Claire Harris (1998) criticizes Cooper’s model as describing a model of organizational stress rather than occupational stress. She argued that it was vague in relation to particular types of job-related stress. This is evident from the sources of stress, with only those ‘intrinsic to job’ being occupational stresses and the rest being generic to organizations rather than occupations. Several researchers including Cooper have noticed this problem and have used the measurement of stressors for the particular occupation under study. Cooper and Bramwell (1992) for example, assessed mental health satisfaction and sickness absence from looking at a group of managers and shop floor workers.
Coopers Model
Another criticism with this model is its simplistic left to right characterization of the stress process. In Lazarus Folkmans (1986) transactional model of stress, the extent to which a stressor in the environment results in strain outcomes depends on the interaction between the individual and their environment. The model also includes feedback loops which are not accounted for in Cooper’s model.
Cooper’s model has also been criticized because it fails to show how individual differences relate to other parts of the model. Cooper’s model fails to account for organizational characteristics as moderators of the stressor strain relationship and does not indicate whether coping and personality have direct influences on stress outcomes or if they are combined to have an interactive influence. Although Cooper has incorporated individual differences in the model, further evidence is required to establish whether or not these differences have a direct effect or moderate strain outcomes. In addition to these criticisms, Cooper’s model does not account for other well known researched individual differences such as neuroticism (relating to well-being) and less researched factors such as extroversion and competence (Warr 1987).
Cooper’s 1986 model of work-related stress describes the main features of an individual’s work and also of his/her home environment. He describes these in the ‘Model of Stress at Work.’ Although Cooper’s model is simplistic, it does give a general overview of how stress can influence an individual’s relationships at work and at home. It could be argued that Cooper’s model only concentrates on organizational stressors i.e. organizational structure, relationships at work, or career development. That being said, he mentions the feature of ‘intrinsic to job’, which is in fact related to occupational stress.

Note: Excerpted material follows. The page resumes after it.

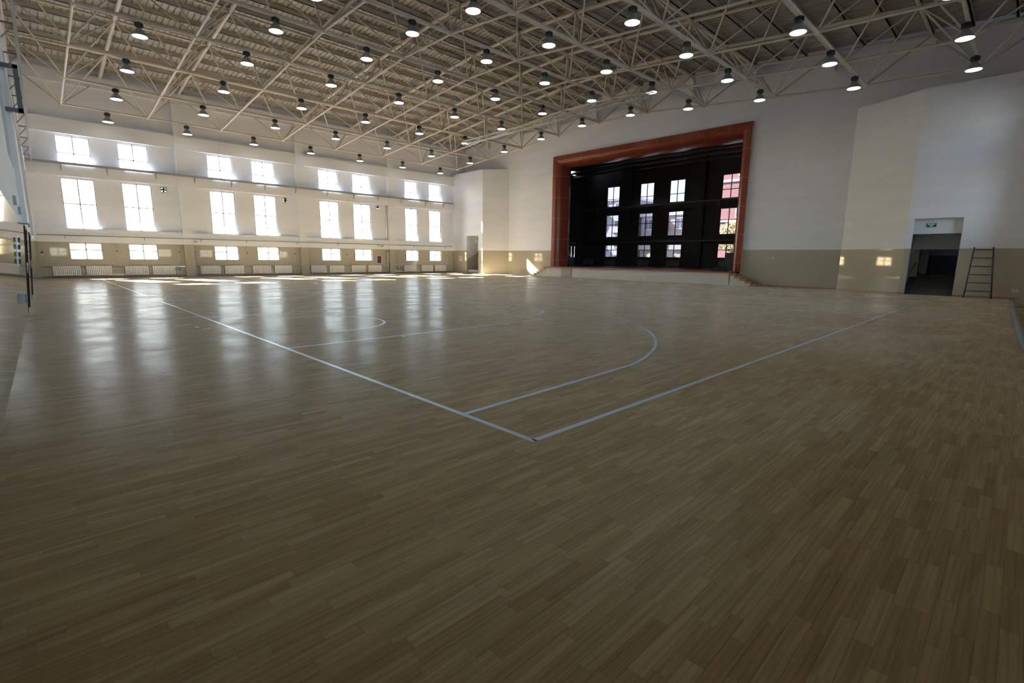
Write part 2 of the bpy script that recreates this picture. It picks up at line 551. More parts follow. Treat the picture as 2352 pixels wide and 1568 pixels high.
# ------------------------------------------------------------------ window builder
win_n = 0
def window(u0, u1, v0, v1, P, label, style='low', bars=True, glass='glass', frame='frame', transom=0.42):
    """P(u along, w outwards, v up) -> point; frame, four panes and an outer grille"""
    global win_n
    win_n += 1
    base = P((u0+u1)/2, 0.1, v0)
    t = thing('window_%d' % win_n, base, label, 'window', kind='structure')
    fr = MB(); fw = 0.045
    um = (u0+u1)/2; vt = v1-(v1-v0)*transom
    for a, b, c, d in ((u0, u0+fw, v0, v1), (u1-fw, u1, v0, v1), (u0, u1, v0, v0+fw), (u0, u1, v1-fw, v1),
                       (um-0.03, um+0.03, v0, v1), (u0, u1, vt-0.028, vt+0.028)):
        fr.box(a, b, 0.10, 0.15, c, d, xf=P)
    part('window_frame', fr, M[frame], t)
    for a, b in ((u0+fw, um-0.03), (um+0.03, u1-fw)):
        for c, d in ((v0+fw, vt-0.028), (vt+0.028, v1-fw)):
            part('pane', MB().box(a, b, 0.122, 0.128, c, d, xf=P), M[glass], t)
    if bars:
        g = MB(); k = v0+0.07
        while k < v1-0.03:
            g.box(u0-0.02, u1+0.02, 0.215, 0.229, k-0.012, k+0.012, xf=P); k += 0.13
        for uu in (u0+0.03, um, u1-0.03):
            g.box(uu-0.008, uu+0.008, 0.229, 0.24, v0-0.02, v1+0.02, xf=P)
        part('window_grille', g, M['bars'], t)
    return t

# ------------------------------------------------------------------ far long wall with windows
Pf = lambda u, w, v: (u, YW-0.10+w, v)          # w = 0 is the inner face
far_holes = [(a, b, c, d) for a, b in WIN_X for c, d in WIN_Z]
FANS = [(3.56, 5.20), (10.64, 5.21), (17.81, 5.25)]
far_holes += [(x-0.14, x+0.14, z-0.14, z+0.14) for x, z in FANS]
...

Cooper’s model is still widely use today in the field of occupational psychology, but further revisions need to be made which describe the individuals coping strategies and personality, as they play a major role in the workplace with regards to a persons health. Further research also needs to be conducted on existing data and then it needs to be analysed directly with the H.S.E.
i)Brown et al 1999 – Police Stress.
ii)Claire Harris – Msc Thesis (1998).
iii)Daniels et al 2002 – Stress Risk Report.
iv)Jordan et al 2003 – Practice stress in management.
v)Parkes and Sparkes 1998 – Organisational Stress Interventions.